È chiaro che questa discussione non riguarda solo l’auto. Ma in questo momento, con l’avvento della mobilità elettrica, è proprio in questo settore che se ne sente ogni giorni una nuova. Quel che diciamo è: mai perdere di vista la vita vera delle persone. Ma è soprattutto è il vostro parere che ci interessa. Non vogliamo sapere se vi impiantereste il chip come chiave dell’auto nel braccio. Ma sapere fin dove ci si può spingere, ecco, questo ci interessa assai.
Più che dove mi spingerei io, la questione vera è dove si spingeranno i giganti mondiali dell’elettronica/informatica, che stanno stringendo legami sempre più stretti con i fornitori di mezzi di trasporto.
Perché è indubbia e personalmente verificabile da ciascuno di noi al costo di poche decine di euro la tendenza a inserire negli elettrodomestici e nell’elettronica di consumo funzioni di riconoscimento degli ambienti e delle persone.
Le chiavi, che siano di ferro, di plastica, elettroniche o un semplice codice si possono sempre perdere, smarrire, dimenticare. Mentre l’individuo, o il luogo, quando serve può essere sempre riconosciuto, individuato.

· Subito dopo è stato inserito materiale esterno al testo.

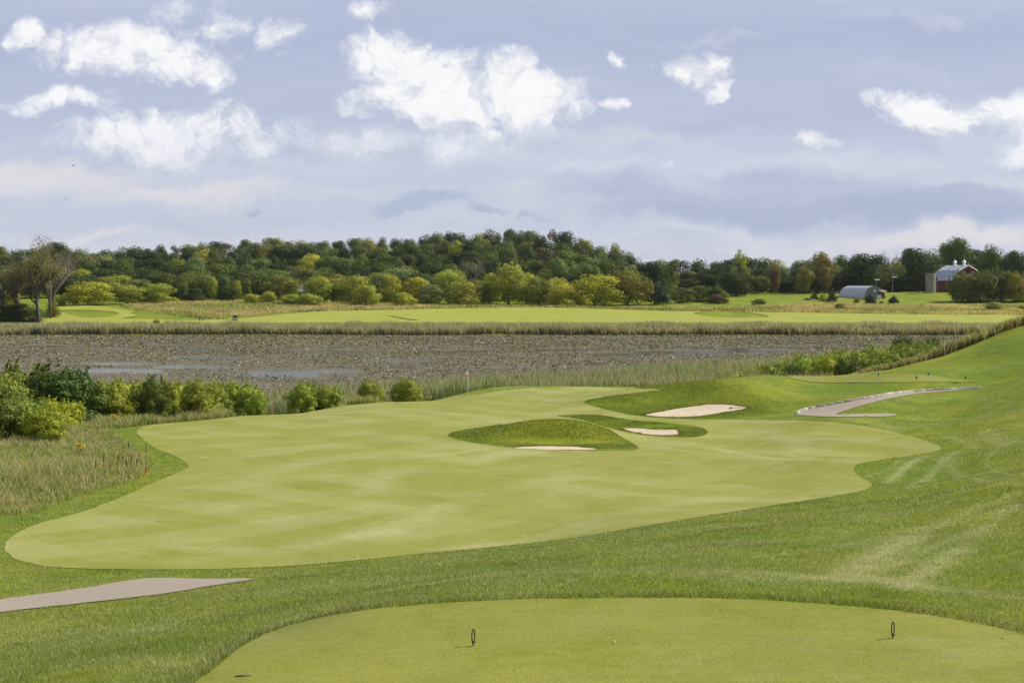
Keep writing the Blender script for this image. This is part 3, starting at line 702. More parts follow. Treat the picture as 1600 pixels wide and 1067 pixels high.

Se Amazon Echo o Google Home sono in grado di riconoscere la nostra voce nel 2019 e costano in fabbrica pochi euro, mi aspetto che tra qualche anno l’automobile mi sbloccherà la portiera alla quale mi avvicinerò, perché mi avrà riconosciuto mentre arrivavo nei pressi del veicolo e, sedutomi, mi chiederà “Emanuele, dove vuoi andare?”, oppure “Emanuele, dove vuoi che ti porti?”, se i veicoli autonomi saranno legali.